INFORMATION PROVIDED

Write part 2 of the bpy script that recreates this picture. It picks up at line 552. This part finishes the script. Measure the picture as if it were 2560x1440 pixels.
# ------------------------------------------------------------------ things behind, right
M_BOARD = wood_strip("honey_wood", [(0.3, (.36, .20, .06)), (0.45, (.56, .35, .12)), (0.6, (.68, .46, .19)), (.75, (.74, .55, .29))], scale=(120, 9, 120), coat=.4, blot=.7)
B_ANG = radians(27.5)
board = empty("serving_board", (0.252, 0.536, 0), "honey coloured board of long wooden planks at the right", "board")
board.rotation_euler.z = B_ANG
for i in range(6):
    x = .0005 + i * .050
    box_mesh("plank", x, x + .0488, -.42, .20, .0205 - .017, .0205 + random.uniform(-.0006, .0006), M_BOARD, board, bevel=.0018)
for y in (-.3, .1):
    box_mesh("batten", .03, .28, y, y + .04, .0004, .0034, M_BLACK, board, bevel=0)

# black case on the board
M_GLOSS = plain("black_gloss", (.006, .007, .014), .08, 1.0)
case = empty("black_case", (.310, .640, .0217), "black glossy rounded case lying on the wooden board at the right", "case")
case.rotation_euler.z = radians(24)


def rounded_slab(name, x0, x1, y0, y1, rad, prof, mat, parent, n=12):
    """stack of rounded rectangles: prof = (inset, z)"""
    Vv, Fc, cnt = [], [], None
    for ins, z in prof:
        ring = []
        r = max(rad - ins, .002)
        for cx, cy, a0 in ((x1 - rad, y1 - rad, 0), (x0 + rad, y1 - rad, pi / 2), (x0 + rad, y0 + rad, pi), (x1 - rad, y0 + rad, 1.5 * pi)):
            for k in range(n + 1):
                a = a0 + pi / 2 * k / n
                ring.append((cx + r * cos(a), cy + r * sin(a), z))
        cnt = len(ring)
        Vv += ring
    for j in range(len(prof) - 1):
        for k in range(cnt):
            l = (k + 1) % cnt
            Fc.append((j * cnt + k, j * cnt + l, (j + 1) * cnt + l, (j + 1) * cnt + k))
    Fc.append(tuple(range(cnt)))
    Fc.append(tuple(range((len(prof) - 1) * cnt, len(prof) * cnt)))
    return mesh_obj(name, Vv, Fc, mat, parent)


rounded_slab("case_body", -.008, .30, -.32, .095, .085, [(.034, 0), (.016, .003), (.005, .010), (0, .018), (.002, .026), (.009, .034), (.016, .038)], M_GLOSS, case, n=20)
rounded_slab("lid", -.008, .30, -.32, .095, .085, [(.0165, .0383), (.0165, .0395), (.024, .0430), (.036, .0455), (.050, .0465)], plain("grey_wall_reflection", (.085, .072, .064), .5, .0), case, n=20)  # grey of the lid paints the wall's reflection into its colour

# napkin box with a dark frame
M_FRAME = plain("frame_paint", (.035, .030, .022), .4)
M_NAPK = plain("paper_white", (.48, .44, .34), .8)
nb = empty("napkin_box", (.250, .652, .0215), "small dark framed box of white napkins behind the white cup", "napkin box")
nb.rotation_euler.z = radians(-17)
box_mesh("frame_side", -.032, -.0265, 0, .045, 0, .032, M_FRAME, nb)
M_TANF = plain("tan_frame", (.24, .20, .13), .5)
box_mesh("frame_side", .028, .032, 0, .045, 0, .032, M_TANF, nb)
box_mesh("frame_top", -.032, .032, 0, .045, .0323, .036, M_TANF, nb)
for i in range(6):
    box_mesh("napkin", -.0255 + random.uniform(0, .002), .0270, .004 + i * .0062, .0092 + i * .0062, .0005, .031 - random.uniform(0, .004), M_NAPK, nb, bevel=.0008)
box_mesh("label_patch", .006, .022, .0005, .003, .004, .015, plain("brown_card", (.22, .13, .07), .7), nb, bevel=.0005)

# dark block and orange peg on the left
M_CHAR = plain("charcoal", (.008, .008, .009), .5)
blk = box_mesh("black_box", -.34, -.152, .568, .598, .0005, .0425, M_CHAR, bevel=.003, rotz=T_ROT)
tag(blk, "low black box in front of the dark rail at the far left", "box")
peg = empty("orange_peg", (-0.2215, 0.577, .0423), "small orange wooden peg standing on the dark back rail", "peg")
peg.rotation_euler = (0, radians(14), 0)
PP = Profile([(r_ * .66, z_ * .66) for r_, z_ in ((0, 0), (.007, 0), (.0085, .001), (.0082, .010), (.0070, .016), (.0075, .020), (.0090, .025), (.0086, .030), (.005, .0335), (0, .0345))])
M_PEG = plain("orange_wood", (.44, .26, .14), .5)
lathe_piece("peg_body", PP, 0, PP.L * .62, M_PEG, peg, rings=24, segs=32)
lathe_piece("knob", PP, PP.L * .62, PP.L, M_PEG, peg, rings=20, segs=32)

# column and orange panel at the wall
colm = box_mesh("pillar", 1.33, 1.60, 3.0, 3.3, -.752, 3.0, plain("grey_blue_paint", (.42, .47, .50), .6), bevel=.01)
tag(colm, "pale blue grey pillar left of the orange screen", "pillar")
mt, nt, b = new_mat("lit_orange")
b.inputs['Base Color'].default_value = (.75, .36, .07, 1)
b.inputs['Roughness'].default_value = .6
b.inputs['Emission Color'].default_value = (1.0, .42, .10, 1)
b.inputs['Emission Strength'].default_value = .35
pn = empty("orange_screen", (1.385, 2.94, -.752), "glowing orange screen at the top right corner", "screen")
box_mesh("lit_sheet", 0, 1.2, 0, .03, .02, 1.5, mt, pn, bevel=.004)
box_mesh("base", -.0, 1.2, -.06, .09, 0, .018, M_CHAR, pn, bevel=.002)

TASK PROMPT
Print, unaltered, every line from the beginning of the material down to the line with "return mesh_obj(name, Vv, Fc, mat, parent)".

SOLVED EXERCISE
Write part 2 of the bpy script that recreates this picture. It picks up at line 552. This part finishes the script. Measure the picture as if it were 2560x1440 pixels.
# ------------------------------------------------------------------ things behind, right
M_BOARD = wood_strip("honey_wood", [(0.3, (.36, .20, .06)), (0.45, (.56, .35, .12)), (0.6, (.68, .46, .19)), (.75, (.74, .55, .29))], scale=(120, 9, 120), coat=.4, blot=.7)
B_ANG = radians(27.5)
board = empty("serving_board", (0.252, 0.536, 0), "honey coloured board of long wooden planks at the right", "board")
board.rotation_euler.z = B_ANG
for i in range(6):
    x = .0005 + i * .050
    box_mesh("plank", x, x + .0488, -.42, .20, .0205 - .017, .0205 + random.uniform(-.0006, .0006), M_BOARD, board, bevel=.0018)
for y in (-.3, .1):
    box_mesh("batten", .03, .28, y, y + .04, .0004, .0034, M_BLACK, board, bevel=0)

# black case on the board
M_GLOSS = plain("black_gloss", (.006, .007, .014), .08, 1.0)
case = empty("black_case", (.310, .640, .0217), "black glossy rounded case lying on the wooden board at the right", "case")
case.rotation_euler.z = radians(24)


def rounded_slab(name, x0, x1, y0, y1, rad, prof, mat, parent, n=12):
    """stack of rounded rectangles: prof = (inset, z)"""
    Vv, Fc, cnt = [], [], None
    for ins, z in prof:
        ring = []
        r = max(rad - ins, .002)
        for cx, cy, a0 in ((x1 - rad, y1 - rad, 0), (x0 + rad, y1 - rad, pi / 2), (x0 + rad, y0 + rad, pi), (x1 - rad, y0 + rad, 1.5 * pi)):
            for k in range(n + 1):
                a = a0 + pi / 2 * k / n
                ring.append((cx + r * cos(a), cy + r * sin(a), z))
        cnt = len(ring)
        Vv += ring
    for j in range(len(prof) - 1):
        for k in range(cnt):
            l = (k + 1) % cnt
            Fc.append((j * cnt + k, j * cnt + l, (j + 1) * cnt + l, (j + 1) * cnt + k))
    Fc.append(tuple(range(cnt)))
    Fc.append(tuple(range((len(prof) - 1) * cnt, len(prof) * cnt)))
    return mesh_obj(name, Vv, Fc, mat, parent)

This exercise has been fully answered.